Y a-t-il une issue à la guerre en Syrie?

C’est très bien tout ça, penseront certains lecteurs, mais pendant ce temps, le massacre barbare se poursuit en Syrie. Comment peut-il être stoppé ? Déterminer quel est le problème est une condition sine qua non pour apporter des éléments de réponses. Cette guerre a été causée par des années d’ingérence des puissances impérialistes dans la région et par les régimes locaux et régionaux qui ont pu construire et maintenir leur position dominante sur une base sectaire. Nous n’avons rien à espérer de ces forces. Celui qui a des illusions sur le rôle que pourrait jouer la Russie ou même dans les interventions militaires américaines pour une sortie de crise se trompe.

Les années d’oppression et de guerre destructrice n’ont pas permis au mouvement populaire de 2011 en Syrie de poursuivre son développement. Des forces sectaires tiennent maintenant le haut du pavé. Malgré ce contexte très sombre, des tentatives de solutions existent, comme dans la région kurde du Rojava. Cela illustre qu’il pourrait en être autrement. Les causes de la vague de soulèvements et les mouvements révolutionnaires au Moyen-Orient et en Afrique du Nord en 2011 existent toujours. L’évincement des dictateurs comme Moubarak (Égypte) et Ben Ali (Tunisie) n’ont toutefois pas suffi: l’ensemble du système doit être balayé. De nouveaux mouvements de masse écloront et auront un impact sur la population en Syrie.

Nous pouvons préparer cela au mieux en insistant sur l’importance d’une position de classe indépendante: les opprimés doivent s’unir indépendamment de leur ethnie et de leur religion dans une lutte contre la classe dirigeante. Il est absurde de lutter pour la paix en soutenant un camp capitaliste contre l’autre. Elle ne sera pas non plus atteinte en mettant tout espoir dans des forces bourgeoises. Nous devons être indomptables et insoumis dans notre combat pour une société socialiste.

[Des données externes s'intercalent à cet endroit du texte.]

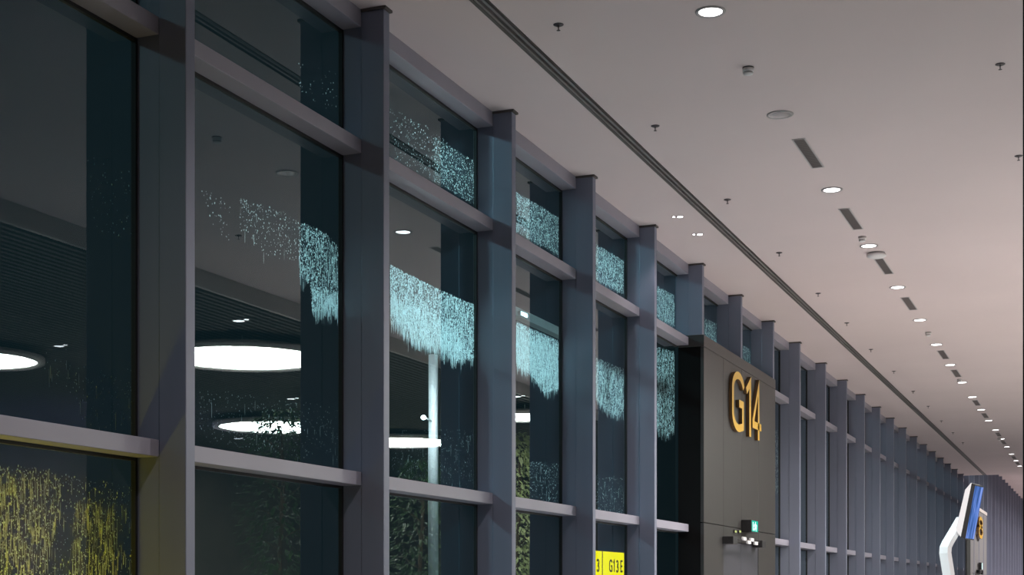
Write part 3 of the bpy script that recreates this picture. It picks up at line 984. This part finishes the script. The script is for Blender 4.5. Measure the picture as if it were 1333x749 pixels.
q = at_t(1260, 770, 26.0)
post = tag(empty('black_post', (q.x, q.y, 0), TH), 'slim black post standing behind the kiosk screen', 'post')
hz = at_t(1260, 690, 26.0).z
bm = bmesh.new(); box(bm, -0.036, 0.036, -0.036, 0.036, 0.02, hz, 0.005); obj('shaft', bm, M['black'], post)
bm = bmesh.new(); box(bm, -0.18, 0.18, -0.18, 0.18, 0, 0.02, 0.005); obj('foot_plate', bm, M['black'], post)

# ------------------------------------------------------------------ outdoors
q = at_x(564, 770, -9.5)
M['pole'] = mat('pole_white', (0.85, 0.85, 0.87), 0.35)
pole = tag(empty('lamp_post', (q.x, q.y, -0.12)), 'pale steel post outside, seen through the third window', 'post')
bm = bmesh.new(); lathe(bm, [(0.078, 0), (0.078, at_x(564, 566, -9.5).z)], 20); obj('lower_shaft', bm, M['pole'], pole, False)
bm = bmesh.new(); lathe(bm, [(0.072, at_x(564, 565, -9.5).z), (0.072, at_x(564, 452, -9.5).z)], 20); obj('upper_shaft', bm, M['pole'], pole, False)
bm = bmesh.new(); lathe(bm, [(0.2, 0), (0.2, 0.05)], 20); obj('flange', bm, M['steel'], pole)

lq = at_x(554.5, 547, -9.5) + Vector((0.10, -0.30, 0)) - pole.location
bm = bmesh.new(); tube(bm, [(0, -0.06, lq.z), (lq.x * 0.6, lq.y * 0.8, lq.z + 0.02), (lq.x, lq.y, lq.z)], 0.012); obj('lamp_arm', bm, M['pole'], pole)
bm = bmesh.new(); lathe(bm, [(0.01, -0.035), (0.033, -0.02), (0.04, 0.0), (0.033, 0.02), (0.01, 0.035)], 14, org=tuple(lq)); obj('lamp_globe', bm, M['twin'], pole, True)
d = bpy.data.lights.new('lamp', 'POINT'); d.energy = POST_W; d.color = (0.95, 0.97, 1.0); d.shadow_soft_size = 0.05
o = link(bpy.data.objects.new('lamp', d), pole); o.location = lq + Vector((0.07, -0.09, 0))

# a slim beam on two posts outside the glass
bx = -7.0; zb0 = zr(0.462, bx); zb1 = zr(0.477, bx)
cb = tag(empty('lamp_gantry', (bx, 0, zb0)), 'slim grey lamp gantry outside, its beam above the rain in the fourth window', 'gantry')
bm = bmesh.new(); box(bm, -0.06, 0.06, 16.7, 20.3, 0, zb1 - zb0, 0.004); obj('beam', bm, M['steel'], cb)
for y in (16.8, 20.1):
    bm = bmesh.new(); box(bm, -0.05, 0.05, y, y + 0.1, -zb0 - 0.12, 0.0); obj('post', bm, M['steel'], cb)
q = at_x(682, 418, bx + 0.09)
r = tag(empty('beam_lamp', (bx + 0.062, q.y, zb0 + 0.03)), 'small bright lamp on the outdoor gantry beam, seen in the fourth window', 'lamp')
bm = bmesh.new(); box(bm, 0, 0.03, -0.12, 0.12, -0.02, 0.04, 0.004); obj('housing', bm, M['steel'], r)
bm = bmesh.new(); box(bm, 0.03, 0.04, -0.10, 0.10, -0.012, 0.032, 0.003); obj('lens', bm, M['flood'], r)

# lit yellow wayfinding sign outside, in the fifth window
sx = -8.0
s0, s1 = at_x(768, 770, sx).y, at_x(830, 770, sx).y
szt = zr(0.0788, sx); szb = szt - 0.95
ysn = tag(empty('wayfinding_sign', (sx, s0, szb)), 'bright yellow lit wayfinding sign seen low through the fifth window', 'sign')
bm = bmesh.new(); box(bm, -0.12, -0.004, -0.02, s1 - s0 + 0.02, -0.02, szt - szb + 0.02); obj('casing', bm, M['black'], ysn)
yd = at_x(784.5, 770, sx).y - s0
for a, b in ((0, yd - 0.04), (yd + 0.02, s1 - s0)):
    bm = bmesh.new(); box(bm, -0.004, 0.0, a, b, 0, szt - szb); obj('face', bm, M['yellow'], ysn)
zc0, zc1 = zr((YH - 745) / (XV - 796), sx), zr((YH - 729) / (XV - 795), sx)
cap = zc1 - zc0
ys_ = [at_x(p, 770, sx).y - s0 for p in (776.6, 793.0, 798.3, 801.8, 807.4)]
letters(ysn, '3G13E', ys_, zc0 - szb, cap, (at_x(798, 770, sx).y - at_x(793.2, 770, sx).y) / cap / 0.78, 0.006, [M['black'], M['black']], 0.15)
for a in (0.2, s1 - s0 - 0.2):
    bm = bmesh.new(); box(bm, -0.1, -0.03, a - 0.03, a + 0.03, -szb - 0.12, 0.0); obj('leg', bm, M['black'], ysn)

# yellow light box added below the view to colour the rain
ysl = tag(empty('low_sign', (XG - 0.6, 5.2, 0.65)), 'low yellow light box outside the leftmost window, its glow caught by the rain', 'sign')
bm = bmesh.new(); box(bm, -0.14, 0, 0, 2.6, 0, 0.6, 0.01); obj('casing', bm, M['black'], ysl)
bm = bmesh.new(); box(bm, -0.12, -0.02, 0.02, 2.58, 0.6, 0.61); obj('face', bm, M['yellow_low'], ysl)
for a in (0.2, 2.3):
    bm = bmesh.new(); box(bm, -0.1, -0.04, a, a + 0.06, -0.87, 0.0); obj('leg', bm, M['black'], ysl)

# flood masts added out of sight to light the rain and fin sides
MX = -17.0
MAST = {0: ((XG, 11.6, 4.6), FLOOD_W, 36), 1: ((XG, 15.8, 4.6), FLOOD_W, 46), 2: ((XG, 21.0, 4.8), FLOOD_W, 48), 8: ((XG, 7.0, 7.6), 900.0, 31)}
for k, y in enumerate([11.0, 15.6] + [at_x(p, 770, MX).y for p in (212, 468, 645, 750, 833, 897)] + [-9.0]):
    x = MX; z = 10.5
    aim, watt, ang = MAST.get(k, ((XG, y + 3, 4.2), 1500.0, 64))
    lb = ['tall outdoor flood lamp mast on the apron, nearest to the viewpoint', 'tall outdoor flood lamp mast on the apron, second from the viewpoint'][k] if k < 2 else 'tall outdoor flood lamp mast hidden behind the %s window fin from the left' % words[k - 2] if k < 8 else 'outdoor flood lamp mast on the apron beside the viewpoint, outside the picture'
    r = tag(empty('flood_mast', (x, y, -0.12)), lb, 'mast', 'flood lamp masts on the apron')
    bm = bmesh.new(); lathe(bm, [(0.12, 0), (0.08, z)], 12); obj('shaft', bm, M['steel'], r)
    b_ = bmesh.new(); box(b_, -0.1, 0.1, -0.3, 0.3, -0.2, 0.2, 0.02)
    bm = bmesh.new(); merge(bm, b_, 0, Matrix.Translation((0.2, 0, z)) @ Matrix.Rotation(math.radians(25), 4, 'Y'))
    hd = obj('lamp_head', bm, M['black'], r)
    b_ = bmesh.new(); box(b_, 0.1, 0.11, -0.26, 0.26, -0.16, 0.16)
    bm = bmesh.new(); merge(bm, b_, 0, Matrix.Translation((0.2, 0, z)) @ Matrix.Rotation(math.radians(25), 4, 'Y'))
    obj('lens', bm, M['flood'], hd)
    spot('lamp', (x + 0.4, y, z - 0.1), aim, watt, (0.62, 0.93, 1.0), ang, 0.5, 0.45, r)
print('objects', len(bpy.data.objects), 'fins', NF, 'XF', XF, 'XG', XG, 'XT', XT, 'FT', FT, 'Y_END', Y_END, 'RX', RX, 'fy', [round(v, 2) for v in fy[:10]])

L’horreur de la guerre est une conséquence sanglante du capitalisme. Tant que le capitalisme existe, cette tendance à la barbarie continuera à réapparaître. Pour éviter la guerre, nous devons lutter contre le capitalisme. Des partis des travailleurs et de la jeunesse indépendants et massifs qui défendent une alternative socialiste internationaliste demeurent la meilleure garantie contre la guerre. Ils peuvent jeter les bases d’un monde socialiste basé sur la planification démocratique de l’économie, ce qui éliminerait la concurrence pour les marchés et la défense d’intérêts économiques particuliers, des luttes inévitables sous le capitalisme et qui continuent à provoquer des conflits.